Only the lines from the beginning of the entries through the one with "tree.nodes.clear()" should be written out, please, exactly and without any pictures.

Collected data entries
** START **
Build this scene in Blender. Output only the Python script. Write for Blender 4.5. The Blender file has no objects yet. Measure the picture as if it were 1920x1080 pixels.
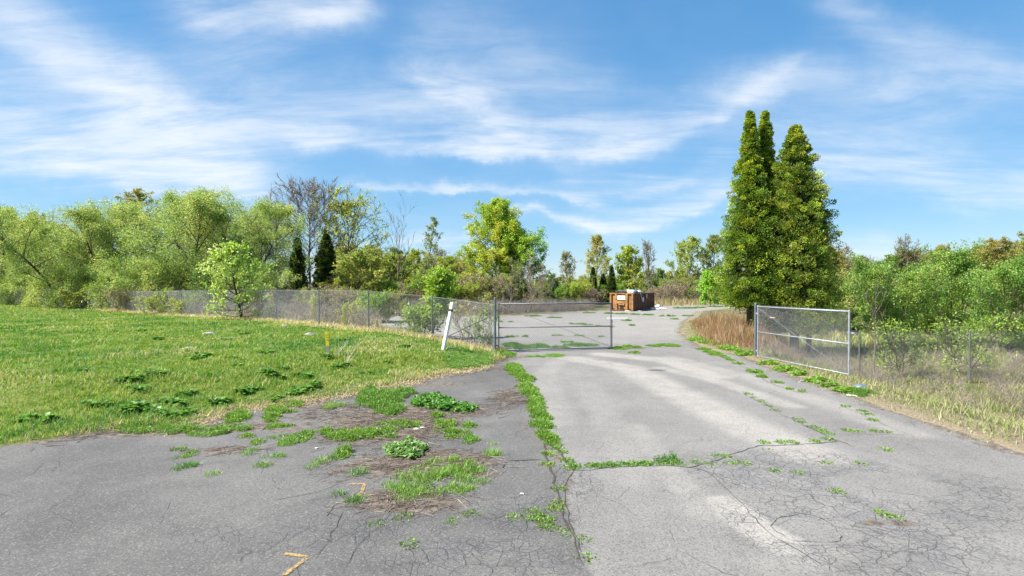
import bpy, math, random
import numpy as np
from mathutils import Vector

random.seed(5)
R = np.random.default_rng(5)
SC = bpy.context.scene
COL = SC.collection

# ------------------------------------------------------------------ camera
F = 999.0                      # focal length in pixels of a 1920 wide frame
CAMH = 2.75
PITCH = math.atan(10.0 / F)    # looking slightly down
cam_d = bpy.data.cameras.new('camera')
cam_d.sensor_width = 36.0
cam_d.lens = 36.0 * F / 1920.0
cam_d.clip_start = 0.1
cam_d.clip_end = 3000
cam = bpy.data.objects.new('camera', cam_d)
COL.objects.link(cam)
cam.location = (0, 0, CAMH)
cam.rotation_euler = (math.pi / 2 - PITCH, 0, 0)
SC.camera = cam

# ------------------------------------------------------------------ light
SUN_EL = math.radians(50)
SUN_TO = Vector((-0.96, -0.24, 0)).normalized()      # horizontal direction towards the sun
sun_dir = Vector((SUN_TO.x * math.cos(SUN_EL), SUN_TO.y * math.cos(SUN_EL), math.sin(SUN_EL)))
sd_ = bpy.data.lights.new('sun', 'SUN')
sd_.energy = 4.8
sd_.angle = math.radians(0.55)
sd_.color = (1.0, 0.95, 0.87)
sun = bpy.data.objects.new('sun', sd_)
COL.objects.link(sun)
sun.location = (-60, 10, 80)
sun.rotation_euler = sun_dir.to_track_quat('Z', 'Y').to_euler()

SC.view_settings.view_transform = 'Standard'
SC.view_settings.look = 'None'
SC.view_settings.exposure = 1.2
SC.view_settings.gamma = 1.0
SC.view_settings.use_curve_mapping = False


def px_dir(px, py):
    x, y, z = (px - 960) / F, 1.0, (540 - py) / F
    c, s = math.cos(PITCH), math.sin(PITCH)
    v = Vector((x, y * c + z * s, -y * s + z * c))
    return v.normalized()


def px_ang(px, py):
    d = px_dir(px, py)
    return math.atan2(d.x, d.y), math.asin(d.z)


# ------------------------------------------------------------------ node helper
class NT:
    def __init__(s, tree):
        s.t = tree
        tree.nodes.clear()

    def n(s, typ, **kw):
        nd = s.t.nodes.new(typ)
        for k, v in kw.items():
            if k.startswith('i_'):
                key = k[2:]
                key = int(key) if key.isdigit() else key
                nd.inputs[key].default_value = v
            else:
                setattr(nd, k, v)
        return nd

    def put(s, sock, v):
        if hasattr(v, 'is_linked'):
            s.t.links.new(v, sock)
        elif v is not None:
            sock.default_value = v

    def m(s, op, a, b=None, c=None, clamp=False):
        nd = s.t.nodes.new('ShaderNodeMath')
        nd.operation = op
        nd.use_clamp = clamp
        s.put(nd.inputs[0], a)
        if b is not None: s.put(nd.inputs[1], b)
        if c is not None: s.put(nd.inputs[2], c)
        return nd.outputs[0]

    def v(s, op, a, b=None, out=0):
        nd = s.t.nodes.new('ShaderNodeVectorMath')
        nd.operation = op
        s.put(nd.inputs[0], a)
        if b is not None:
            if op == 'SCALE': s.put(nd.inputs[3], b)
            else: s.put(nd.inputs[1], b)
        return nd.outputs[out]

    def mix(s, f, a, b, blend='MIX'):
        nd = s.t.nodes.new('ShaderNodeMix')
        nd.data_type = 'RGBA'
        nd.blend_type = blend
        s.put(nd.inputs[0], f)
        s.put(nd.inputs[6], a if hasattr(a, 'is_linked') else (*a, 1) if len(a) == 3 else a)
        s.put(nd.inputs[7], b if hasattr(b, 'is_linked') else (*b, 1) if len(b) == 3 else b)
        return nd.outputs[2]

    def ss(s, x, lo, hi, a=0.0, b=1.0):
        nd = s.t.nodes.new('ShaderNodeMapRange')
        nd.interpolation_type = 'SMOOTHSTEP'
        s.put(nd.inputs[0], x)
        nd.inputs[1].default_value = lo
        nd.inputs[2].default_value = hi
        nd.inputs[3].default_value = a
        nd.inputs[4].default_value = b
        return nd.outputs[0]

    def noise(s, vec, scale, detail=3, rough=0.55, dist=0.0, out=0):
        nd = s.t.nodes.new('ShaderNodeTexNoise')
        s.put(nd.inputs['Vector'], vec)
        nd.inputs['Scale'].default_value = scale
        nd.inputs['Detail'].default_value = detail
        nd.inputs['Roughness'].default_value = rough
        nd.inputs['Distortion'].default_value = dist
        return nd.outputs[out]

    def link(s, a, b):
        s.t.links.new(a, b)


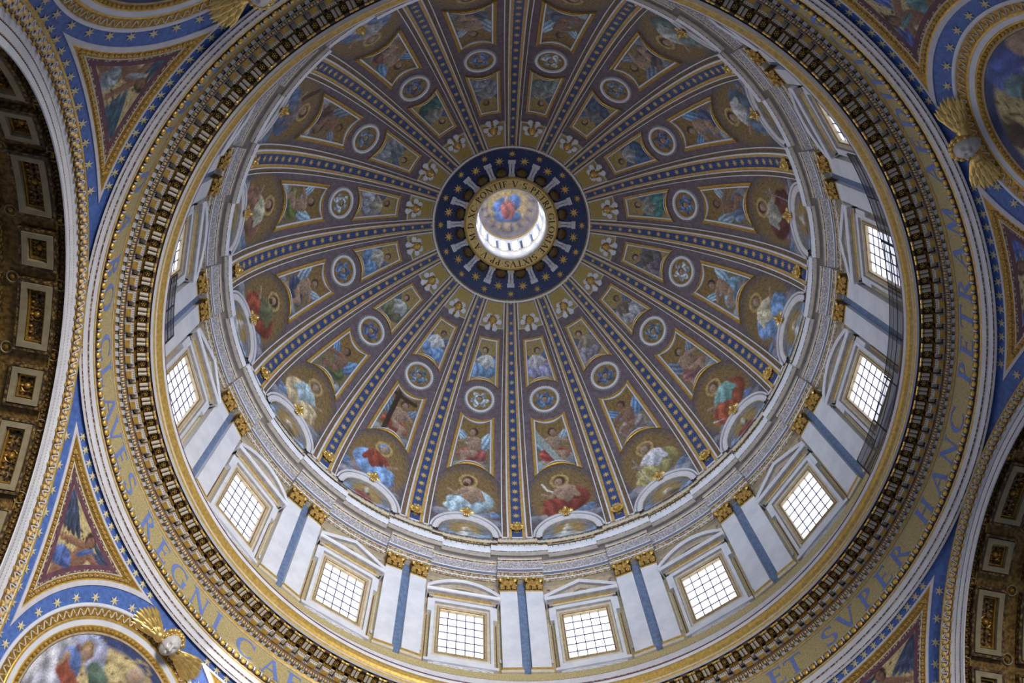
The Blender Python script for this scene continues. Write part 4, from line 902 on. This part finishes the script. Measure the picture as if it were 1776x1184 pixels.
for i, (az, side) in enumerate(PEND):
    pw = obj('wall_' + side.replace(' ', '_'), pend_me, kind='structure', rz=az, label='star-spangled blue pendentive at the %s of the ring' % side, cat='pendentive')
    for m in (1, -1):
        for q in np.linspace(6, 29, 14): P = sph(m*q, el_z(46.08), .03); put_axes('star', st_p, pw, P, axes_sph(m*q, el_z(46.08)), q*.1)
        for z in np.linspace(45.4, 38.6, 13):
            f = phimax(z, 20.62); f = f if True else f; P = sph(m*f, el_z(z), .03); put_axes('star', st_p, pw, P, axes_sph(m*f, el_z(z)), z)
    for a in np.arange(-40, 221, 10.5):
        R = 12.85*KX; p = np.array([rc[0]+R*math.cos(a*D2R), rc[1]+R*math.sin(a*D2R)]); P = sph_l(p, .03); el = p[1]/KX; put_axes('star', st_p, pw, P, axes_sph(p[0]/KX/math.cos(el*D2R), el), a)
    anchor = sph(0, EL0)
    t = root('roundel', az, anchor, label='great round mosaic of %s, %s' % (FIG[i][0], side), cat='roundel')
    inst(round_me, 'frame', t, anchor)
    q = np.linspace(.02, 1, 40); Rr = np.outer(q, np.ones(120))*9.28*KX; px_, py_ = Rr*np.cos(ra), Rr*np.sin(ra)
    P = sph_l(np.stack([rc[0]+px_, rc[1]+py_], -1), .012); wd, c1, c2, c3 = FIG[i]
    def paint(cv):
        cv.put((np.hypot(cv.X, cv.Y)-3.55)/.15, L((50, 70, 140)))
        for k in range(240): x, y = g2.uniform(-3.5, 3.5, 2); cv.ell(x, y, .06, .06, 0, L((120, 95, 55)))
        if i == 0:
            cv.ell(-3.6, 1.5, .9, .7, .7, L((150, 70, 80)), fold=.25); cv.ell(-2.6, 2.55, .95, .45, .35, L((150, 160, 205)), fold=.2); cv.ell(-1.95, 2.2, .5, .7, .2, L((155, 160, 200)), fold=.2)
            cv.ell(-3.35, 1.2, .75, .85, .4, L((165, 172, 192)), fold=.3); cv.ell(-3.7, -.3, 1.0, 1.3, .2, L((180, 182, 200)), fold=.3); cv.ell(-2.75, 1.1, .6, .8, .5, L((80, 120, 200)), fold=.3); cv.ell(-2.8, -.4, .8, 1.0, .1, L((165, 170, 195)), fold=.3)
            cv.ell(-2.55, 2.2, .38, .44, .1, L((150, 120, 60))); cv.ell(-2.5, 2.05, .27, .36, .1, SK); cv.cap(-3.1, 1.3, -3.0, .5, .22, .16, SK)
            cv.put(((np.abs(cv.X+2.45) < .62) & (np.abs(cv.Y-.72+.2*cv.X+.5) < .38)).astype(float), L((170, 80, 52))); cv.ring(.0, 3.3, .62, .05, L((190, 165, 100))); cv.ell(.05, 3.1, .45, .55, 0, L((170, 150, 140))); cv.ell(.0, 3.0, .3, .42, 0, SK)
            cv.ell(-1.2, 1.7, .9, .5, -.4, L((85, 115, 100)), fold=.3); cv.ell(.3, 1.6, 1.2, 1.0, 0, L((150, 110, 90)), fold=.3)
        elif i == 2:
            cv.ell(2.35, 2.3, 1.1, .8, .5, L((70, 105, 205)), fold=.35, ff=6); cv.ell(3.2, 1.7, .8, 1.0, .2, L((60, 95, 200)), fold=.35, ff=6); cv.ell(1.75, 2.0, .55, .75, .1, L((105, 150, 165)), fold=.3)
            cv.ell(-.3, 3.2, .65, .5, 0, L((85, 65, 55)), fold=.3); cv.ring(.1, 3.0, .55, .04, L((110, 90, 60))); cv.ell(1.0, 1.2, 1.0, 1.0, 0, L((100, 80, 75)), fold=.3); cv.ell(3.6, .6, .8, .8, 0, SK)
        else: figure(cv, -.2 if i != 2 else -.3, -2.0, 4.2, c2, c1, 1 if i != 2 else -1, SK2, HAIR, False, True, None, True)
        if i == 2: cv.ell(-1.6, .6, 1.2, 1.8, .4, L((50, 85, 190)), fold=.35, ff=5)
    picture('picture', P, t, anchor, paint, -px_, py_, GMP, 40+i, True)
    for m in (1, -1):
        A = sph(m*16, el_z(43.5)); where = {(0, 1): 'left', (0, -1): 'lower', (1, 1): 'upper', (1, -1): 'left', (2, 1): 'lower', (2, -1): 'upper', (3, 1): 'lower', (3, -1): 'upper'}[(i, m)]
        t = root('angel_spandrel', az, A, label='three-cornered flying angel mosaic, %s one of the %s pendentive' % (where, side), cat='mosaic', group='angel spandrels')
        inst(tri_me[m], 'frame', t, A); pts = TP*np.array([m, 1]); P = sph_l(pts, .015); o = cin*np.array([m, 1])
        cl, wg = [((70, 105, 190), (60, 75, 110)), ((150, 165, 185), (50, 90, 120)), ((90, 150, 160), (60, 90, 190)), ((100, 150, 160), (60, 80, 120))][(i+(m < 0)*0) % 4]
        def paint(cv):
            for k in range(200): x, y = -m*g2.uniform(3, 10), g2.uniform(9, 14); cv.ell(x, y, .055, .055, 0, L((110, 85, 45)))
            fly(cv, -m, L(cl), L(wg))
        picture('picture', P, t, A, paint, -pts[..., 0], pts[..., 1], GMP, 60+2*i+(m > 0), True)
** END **
[Result below]
Build this scene in Blender. Output only the Python script. Write for Blender 4.5. The Blender file has no objects yet. Measure the picture as if it were 1920x1080 pixels.
import bpy, math, random
import numpy as np
from mathutils import Vector

random.seed(5)
R = np.random.default_rng(5)
SC = bpy.context.scene
COL = SC.collection

# ------------------------------------------------------------------ camera
F = 999.0                      # focal length in pixels of a 1920 wide frame
CAMH = 2.75
PITCH = math.atan(10.0 / F)    # looking slightly down
cam_d = bpy.data.cameras.new('camera')
cam_d.sensor_width = 36.0
cam_d.lens = 36.0 * F / 1920.0
cam_d.clip_start = 0.1
cam_d.clip_end = 3000
cam = bpy.data.objects.new('camera', cam_d)
COL.objects.link(cam)
cam.location = (0, 0, CAMH)
cam.rotation_euler = (math.pi / 2 - PITCH, 0, 0)
SC.camera = cam

# ------------------------------------------------------------------ light
SUN_EL = math.radians(50)
SUN_TO = Vector((-0.96, -0.24, 0)).normalized()      # horizontal direction towards the sun
sun_dir = Vector((SUN_TO.x * math.cos(SUN_EL), SUN_TO.y * math.cos(SUN_EL), math.sin(SUN_EL)))
sd_ = bpy.data.lights.new('sun', 'SUN')
sd_.energy = 4.8
sd_.angle = math.radians(0.55)
sd_.color = (1.0, 0.95, 0.87)
sun = bpy.data.objects.new('sun', sd_)
COL.objects.link(sun)
sun.location = (-60, 10, 80)
sun.rotation_euler = sun_dir.to_track_quat('Z', 'Y').to_euler()

SC.view_settings.view_transform = 'Standard'
SC.view_settings.look = 'None'
SC.view_settings.exposure = 1.2
SC.view_settings.gamma = 1.0
SC.view_settings.use_curve_mapping = False


def px_dir(px, py):
    x, y, z = (px - 960) / F, 1.0, (540 - py) / F
    c, s = math.cos(PITCH), math.sin(PITCH)
    v = Vector((x, y * c + z * s, -y * s + z * c))
    return v.normalized()


def px_ang(px, py):
    d = px_dir(px, py)
    return math.atan2(d.x, d.y), math.asin(d.z)


# ------------------------------------------------------------------ node helper
class NT:
    def __init__(s, tree):
        s.t = tree
        tree.nodes.clear()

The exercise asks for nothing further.